Strona 566
Tom III
Około godziny 13.30[1089] ,w czasie Najśw. Ofiary sprawowanej przez egzorcystę, opętany zjawia się na progu drzwi kościoła, lecz cofa się i rzuca się do ucieczki. Ale zauważa to egzorcysta, ponawia rozkaz, i opętany po chwilach wahania wraca, wkracza do kościoła, spaceruje w nim butnie, trzaska drzwiczkami konfesjonałów. Egzorcysta zaś w tym czasie, z takiej odległości, że opętany tego słyszeć nie może, wydaje duchom piekielnym rozkaz, aby nie wyjawiali wad obecnych osób. Duchy te zaś, które jak to wnet zobaczymy, działały posługując się naturą opętanego, odpowiedziały natychmiast złorzeczeniami.
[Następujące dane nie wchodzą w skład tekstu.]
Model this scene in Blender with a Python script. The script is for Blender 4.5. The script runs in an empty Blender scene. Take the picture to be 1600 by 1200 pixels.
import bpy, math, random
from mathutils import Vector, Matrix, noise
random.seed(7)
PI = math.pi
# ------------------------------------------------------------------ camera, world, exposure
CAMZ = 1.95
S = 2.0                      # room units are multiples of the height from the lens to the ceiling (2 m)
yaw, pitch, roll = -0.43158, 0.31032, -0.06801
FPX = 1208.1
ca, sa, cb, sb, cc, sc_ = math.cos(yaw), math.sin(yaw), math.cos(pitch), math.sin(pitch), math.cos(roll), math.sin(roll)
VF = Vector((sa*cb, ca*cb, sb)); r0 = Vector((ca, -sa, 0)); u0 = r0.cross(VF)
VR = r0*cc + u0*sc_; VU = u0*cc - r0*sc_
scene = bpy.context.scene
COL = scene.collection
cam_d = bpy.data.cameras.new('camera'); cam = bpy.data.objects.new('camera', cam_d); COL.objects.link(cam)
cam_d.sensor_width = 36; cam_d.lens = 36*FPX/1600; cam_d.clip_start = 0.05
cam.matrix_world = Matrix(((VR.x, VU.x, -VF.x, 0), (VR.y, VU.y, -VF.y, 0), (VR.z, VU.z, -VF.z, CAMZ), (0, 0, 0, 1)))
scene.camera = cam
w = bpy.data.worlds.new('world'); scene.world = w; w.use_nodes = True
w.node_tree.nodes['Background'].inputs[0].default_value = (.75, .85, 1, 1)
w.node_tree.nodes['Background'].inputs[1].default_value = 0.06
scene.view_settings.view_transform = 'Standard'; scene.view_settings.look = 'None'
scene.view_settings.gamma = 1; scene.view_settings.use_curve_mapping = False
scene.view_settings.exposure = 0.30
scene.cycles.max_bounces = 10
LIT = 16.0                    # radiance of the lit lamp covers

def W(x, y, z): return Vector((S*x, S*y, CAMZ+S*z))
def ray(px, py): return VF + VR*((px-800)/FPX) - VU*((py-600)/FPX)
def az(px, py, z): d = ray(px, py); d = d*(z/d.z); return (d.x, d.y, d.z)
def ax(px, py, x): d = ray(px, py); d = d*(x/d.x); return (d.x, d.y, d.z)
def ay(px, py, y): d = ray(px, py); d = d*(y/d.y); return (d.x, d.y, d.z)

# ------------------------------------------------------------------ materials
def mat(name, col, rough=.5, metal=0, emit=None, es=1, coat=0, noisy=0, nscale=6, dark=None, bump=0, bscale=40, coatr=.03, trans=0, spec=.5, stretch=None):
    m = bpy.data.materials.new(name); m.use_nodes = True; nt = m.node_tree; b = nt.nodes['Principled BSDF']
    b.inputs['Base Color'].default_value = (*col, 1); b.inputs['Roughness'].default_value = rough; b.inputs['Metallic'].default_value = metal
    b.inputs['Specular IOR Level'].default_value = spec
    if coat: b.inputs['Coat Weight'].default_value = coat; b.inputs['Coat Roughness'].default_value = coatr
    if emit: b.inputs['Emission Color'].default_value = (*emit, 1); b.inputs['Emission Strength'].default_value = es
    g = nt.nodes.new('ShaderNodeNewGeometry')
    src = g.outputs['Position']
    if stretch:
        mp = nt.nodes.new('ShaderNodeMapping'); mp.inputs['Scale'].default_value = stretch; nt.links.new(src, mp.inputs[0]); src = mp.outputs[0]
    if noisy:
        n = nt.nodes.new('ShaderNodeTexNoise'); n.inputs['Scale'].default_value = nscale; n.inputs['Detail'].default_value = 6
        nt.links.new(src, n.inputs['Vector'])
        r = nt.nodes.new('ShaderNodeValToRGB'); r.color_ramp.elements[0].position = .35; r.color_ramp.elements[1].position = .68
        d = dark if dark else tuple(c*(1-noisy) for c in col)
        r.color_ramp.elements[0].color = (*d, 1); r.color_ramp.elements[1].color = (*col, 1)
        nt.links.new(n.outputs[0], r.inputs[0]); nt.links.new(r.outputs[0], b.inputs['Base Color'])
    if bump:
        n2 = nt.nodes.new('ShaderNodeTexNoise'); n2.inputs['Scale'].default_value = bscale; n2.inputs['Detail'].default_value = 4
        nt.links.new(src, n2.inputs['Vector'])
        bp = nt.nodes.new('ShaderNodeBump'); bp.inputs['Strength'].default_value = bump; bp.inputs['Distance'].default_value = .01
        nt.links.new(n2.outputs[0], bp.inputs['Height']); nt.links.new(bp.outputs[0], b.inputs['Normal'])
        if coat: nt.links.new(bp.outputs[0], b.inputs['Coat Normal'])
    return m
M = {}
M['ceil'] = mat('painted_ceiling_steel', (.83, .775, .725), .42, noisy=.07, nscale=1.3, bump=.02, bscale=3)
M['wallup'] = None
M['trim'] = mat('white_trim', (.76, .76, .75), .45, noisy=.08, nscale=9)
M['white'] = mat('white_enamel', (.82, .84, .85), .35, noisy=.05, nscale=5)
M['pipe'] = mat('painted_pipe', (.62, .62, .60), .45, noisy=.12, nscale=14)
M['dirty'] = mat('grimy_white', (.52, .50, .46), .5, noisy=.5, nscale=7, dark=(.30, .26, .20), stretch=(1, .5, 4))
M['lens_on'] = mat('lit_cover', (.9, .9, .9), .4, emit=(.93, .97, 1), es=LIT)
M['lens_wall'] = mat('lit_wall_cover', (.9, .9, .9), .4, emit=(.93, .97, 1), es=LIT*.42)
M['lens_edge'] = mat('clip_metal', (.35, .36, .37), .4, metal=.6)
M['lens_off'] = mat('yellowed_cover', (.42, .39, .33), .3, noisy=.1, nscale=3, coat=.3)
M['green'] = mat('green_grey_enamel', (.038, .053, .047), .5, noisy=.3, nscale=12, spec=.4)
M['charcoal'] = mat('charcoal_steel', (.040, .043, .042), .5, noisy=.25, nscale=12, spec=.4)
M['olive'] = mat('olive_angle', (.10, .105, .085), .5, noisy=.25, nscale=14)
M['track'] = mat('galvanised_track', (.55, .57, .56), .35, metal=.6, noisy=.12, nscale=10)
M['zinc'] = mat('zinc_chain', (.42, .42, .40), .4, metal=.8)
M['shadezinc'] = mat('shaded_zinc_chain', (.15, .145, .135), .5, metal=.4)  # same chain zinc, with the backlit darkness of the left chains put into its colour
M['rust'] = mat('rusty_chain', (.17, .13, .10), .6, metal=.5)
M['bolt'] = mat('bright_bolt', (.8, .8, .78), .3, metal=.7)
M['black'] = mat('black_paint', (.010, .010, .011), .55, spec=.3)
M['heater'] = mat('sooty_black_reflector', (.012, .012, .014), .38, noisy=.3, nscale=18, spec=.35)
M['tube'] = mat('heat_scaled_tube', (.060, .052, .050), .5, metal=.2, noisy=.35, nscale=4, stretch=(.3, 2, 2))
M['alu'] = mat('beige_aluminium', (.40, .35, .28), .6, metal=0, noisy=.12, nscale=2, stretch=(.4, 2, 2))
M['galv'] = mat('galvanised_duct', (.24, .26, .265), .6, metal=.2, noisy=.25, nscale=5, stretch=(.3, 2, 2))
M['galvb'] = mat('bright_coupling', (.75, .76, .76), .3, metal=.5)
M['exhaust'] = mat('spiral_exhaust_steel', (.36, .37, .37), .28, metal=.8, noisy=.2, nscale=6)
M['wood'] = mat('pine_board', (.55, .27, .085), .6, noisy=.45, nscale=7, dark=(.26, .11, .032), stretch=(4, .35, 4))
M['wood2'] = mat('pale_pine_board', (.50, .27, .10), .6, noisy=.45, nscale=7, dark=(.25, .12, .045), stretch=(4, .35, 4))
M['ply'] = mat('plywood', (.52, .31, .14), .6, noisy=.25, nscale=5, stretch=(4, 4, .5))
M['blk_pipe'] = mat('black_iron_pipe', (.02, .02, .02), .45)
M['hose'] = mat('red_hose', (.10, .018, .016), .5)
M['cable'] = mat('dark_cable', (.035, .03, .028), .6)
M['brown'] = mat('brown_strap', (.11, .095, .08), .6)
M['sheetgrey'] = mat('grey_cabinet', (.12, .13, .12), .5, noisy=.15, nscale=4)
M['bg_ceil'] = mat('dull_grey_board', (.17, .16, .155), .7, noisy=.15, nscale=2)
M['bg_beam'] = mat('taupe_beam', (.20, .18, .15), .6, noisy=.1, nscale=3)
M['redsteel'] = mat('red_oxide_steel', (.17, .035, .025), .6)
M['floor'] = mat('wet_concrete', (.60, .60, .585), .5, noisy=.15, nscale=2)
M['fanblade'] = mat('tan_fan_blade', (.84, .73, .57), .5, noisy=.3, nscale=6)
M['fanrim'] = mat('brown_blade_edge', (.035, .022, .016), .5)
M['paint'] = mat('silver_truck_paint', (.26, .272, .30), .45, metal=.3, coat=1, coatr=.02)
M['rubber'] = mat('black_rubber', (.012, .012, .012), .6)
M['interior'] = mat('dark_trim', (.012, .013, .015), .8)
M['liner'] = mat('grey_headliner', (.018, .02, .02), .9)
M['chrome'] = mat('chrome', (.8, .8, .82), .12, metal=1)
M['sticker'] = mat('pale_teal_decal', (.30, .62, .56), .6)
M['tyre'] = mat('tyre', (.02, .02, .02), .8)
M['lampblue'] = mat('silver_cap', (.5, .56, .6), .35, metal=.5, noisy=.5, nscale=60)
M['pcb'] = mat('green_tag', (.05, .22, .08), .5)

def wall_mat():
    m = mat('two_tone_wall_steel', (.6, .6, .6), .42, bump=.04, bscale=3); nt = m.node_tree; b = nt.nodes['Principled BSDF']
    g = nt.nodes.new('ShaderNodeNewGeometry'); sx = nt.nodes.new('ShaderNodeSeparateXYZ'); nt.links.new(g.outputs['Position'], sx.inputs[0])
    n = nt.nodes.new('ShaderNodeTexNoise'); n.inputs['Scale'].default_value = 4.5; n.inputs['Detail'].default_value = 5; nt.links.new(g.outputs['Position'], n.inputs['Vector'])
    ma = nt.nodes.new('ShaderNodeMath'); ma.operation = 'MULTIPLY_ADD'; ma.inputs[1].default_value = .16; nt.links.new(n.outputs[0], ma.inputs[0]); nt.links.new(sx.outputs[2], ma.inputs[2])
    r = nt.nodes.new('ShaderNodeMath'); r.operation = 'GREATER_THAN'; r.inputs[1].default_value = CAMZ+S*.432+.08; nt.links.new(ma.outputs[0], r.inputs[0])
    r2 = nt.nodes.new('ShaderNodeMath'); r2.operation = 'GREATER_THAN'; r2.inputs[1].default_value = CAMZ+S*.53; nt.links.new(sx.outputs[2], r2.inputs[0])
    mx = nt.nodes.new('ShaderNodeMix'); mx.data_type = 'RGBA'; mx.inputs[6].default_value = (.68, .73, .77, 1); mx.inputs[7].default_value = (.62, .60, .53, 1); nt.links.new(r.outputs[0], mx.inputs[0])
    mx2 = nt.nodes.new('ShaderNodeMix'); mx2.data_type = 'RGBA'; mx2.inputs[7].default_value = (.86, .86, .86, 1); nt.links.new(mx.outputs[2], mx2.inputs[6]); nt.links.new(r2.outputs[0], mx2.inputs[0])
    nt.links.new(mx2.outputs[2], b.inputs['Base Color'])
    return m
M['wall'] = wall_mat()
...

[362b] Po odprawieniu Mszy św. egzorcysta, klęcząc u stóp ołtarza, odmówił wraz z innymi kapłanami Litanię Loretańską. Gdy po odmówieniu tej i innych modlitw ksiądz egzorcysta w szatach liturgicznych wchodził do zakrystii, opętany zbliżał się doń w podskokach mówiąc: „Doszliśmy więc do momentu głównego”[1090] Egzorcysta nakazał milczenie duchom piekielnym, a podczas gdy drugi ksiądz odprawiał Mszę św., uczestniczył w niej mając blisko przy sobie opętanego. Ten w czasie podniesienia Hostii odwracał hardo głowę w tę i ową stronę, nie chcąc ani oglądać, a tym mniej adorować Najśw. Eucharystii. Powiedziałem, że choć nieczyste duchy działały tu w opętanym posługując się nim samym i wzbraniały się oddawać cześć Najśw. Eucharystii, to jednak trzeba przy tej sposobności zaznaczyć, że przy dalszym opisywaniu faktów może pozwolę sobie wzmiankować opętanego, mimo że działały tam i mówiły może duchy piekielne; z opisywanych rzeczy będzie można zorientować się, czy przypisywać je należy osobie opętanej czy duchom piekielnym.
[362c] Po ukończeniu i tej drugiej Mszy św., zgodnie z obrzędem świętego Kościoła Rzymskiego przystąpiono do formalnych czynności egzorcystycznych, ponieważ dokonało się już wiele faktów pozwalających rozpoznać prawdziwe opętanie czy osaczenie[1091] , co niebawem wystąpiło jeszcze jaśniej, jak to częściowo będzie można potwierdzić w dalszym opisie; mówię „częściowo”, gdyż aby zebrać dostateczna ilość dowodów, trzeba by było być przy tym obecnym.
Egzorcysta wydał złym duchom ponowne rozkazy, by nie uszkodziły ciała opętanego czy kogoś z obecnych, ani też nie wyrządziły szkody żadnemu stworzeniu Bożemu, by przyjęły postawę klęczącą, by nie przeszkadzały w egzorcyzmach oraz by odpowiadały i mówiły prawdę, gdy będą pytane (co zależnie od potrzeby, często zostało ponawiane).
Uwaga: Należy zaznaczyć, że za każdym razem, gdy chciało się opętanemu zostawić swobodę, aby przeprowadzać go do aktów wiary i do odmawiania modlitwy, złe duchy na rozkaz egzorcysty dawały mu
[1089] Zob. przypis 622.
[1090] siamo al dunąue — wyrażenie włoskie wskazujące na rozpoczęcie właściwej czynności po czynnościach poprzedzających ten decydujący moment.
[1091] Różnica między opętaniem a osaczeniem podana jest w nrze [362e].